(Entries from a dataset)
**********

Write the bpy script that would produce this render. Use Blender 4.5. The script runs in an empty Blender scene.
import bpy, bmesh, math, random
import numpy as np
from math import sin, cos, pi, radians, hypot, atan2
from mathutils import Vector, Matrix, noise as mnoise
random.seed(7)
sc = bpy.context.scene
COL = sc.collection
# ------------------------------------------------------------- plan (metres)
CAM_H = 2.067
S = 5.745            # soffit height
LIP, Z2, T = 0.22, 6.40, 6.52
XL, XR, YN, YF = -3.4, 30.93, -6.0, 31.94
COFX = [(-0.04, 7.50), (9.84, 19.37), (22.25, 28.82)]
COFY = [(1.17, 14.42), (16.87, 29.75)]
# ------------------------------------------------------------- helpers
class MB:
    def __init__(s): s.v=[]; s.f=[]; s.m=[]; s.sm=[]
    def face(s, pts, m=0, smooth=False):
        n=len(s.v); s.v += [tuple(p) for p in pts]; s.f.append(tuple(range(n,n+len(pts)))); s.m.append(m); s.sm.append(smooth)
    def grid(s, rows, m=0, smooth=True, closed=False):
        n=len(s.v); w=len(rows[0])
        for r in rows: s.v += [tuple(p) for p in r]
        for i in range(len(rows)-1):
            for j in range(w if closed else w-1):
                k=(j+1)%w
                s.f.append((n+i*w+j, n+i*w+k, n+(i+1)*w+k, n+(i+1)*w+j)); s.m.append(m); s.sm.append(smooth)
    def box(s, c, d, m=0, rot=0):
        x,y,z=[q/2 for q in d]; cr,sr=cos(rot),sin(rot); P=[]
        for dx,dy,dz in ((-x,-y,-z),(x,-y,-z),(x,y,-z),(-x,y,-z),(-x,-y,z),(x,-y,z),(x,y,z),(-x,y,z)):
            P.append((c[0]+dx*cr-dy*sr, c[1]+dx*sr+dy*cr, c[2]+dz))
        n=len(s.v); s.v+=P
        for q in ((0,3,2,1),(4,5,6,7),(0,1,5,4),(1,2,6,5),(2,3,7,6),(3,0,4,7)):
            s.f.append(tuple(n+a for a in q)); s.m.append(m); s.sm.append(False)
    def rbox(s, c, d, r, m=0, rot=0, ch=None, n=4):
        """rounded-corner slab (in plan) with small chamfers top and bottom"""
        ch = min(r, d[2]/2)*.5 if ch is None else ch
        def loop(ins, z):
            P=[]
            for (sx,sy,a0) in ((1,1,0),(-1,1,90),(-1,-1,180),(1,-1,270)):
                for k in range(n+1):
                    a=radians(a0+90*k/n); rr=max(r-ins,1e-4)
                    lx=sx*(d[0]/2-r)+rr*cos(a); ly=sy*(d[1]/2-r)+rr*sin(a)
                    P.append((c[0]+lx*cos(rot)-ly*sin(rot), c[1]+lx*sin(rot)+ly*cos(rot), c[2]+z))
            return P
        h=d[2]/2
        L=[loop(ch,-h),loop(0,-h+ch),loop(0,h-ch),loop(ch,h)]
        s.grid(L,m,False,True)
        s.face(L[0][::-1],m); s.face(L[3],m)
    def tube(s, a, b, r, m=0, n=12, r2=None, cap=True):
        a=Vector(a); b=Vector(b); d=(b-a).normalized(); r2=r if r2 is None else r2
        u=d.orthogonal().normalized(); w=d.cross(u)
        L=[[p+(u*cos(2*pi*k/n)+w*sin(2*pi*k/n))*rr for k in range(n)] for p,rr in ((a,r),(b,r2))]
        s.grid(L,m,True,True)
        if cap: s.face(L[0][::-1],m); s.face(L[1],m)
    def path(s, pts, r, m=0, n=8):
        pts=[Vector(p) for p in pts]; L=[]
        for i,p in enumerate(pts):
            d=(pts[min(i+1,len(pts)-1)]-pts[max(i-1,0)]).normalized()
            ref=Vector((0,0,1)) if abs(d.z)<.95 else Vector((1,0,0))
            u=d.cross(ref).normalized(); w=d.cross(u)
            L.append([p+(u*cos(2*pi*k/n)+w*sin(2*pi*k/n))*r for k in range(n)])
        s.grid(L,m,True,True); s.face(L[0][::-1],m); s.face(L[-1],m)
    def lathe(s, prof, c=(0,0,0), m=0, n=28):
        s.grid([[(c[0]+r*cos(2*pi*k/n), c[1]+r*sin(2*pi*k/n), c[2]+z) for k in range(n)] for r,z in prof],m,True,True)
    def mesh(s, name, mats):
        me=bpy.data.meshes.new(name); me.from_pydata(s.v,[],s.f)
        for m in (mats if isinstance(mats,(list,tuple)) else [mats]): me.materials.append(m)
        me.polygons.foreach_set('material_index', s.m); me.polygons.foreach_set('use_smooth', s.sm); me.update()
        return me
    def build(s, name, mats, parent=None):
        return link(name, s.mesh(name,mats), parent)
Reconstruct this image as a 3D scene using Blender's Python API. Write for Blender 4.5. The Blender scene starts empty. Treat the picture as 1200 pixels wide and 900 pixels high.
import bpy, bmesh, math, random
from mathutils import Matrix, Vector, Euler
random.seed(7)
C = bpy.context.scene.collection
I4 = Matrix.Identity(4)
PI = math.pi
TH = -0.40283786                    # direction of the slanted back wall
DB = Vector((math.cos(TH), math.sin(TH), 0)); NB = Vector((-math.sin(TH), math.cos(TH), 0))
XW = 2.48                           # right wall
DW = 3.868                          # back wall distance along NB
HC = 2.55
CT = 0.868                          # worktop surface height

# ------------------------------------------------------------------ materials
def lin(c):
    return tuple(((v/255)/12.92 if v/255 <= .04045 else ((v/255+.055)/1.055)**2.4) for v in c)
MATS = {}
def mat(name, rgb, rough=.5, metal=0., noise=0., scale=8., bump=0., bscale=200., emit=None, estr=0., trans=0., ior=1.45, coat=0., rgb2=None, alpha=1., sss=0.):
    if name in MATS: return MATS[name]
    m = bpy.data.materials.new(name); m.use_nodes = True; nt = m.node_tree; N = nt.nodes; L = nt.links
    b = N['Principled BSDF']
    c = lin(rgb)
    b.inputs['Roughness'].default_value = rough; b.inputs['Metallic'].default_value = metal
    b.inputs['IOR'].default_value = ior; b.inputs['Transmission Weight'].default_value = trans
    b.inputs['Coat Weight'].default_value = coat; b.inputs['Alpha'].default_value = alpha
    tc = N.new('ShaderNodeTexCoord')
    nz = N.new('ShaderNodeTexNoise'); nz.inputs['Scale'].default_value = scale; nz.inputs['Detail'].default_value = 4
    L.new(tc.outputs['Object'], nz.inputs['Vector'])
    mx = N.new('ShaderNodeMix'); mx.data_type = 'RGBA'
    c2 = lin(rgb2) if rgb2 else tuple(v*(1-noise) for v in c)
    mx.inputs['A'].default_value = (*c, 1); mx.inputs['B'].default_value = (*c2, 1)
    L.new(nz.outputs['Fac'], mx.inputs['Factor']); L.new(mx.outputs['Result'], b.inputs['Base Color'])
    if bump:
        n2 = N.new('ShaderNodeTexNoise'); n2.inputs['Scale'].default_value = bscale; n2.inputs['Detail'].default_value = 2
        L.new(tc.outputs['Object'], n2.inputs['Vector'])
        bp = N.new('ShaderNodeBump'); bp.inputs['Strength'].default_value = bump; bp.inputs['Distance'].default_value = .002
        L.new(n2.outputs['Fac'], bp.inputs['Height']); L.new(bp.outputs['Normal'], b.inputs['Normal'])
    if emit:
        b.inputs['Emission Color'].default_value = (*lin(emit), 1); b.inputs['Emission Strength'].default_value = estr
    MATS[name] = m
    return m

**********

#### WHAT YOU ARE ASKED TO DO:
Each line above that includes "Blender" should be shown.

#### WRITTEN ANSWER:
Write the bpy script that would produce this render. Use Blender 4.5. The script runs in an empty Blender scene.
Reconstruct this image as a 3D scene using Blender's Python API. Write for Blender 4.5. The Blender scene starts empty. Treat the picture as 1200 pixels wide and 900 pixels high.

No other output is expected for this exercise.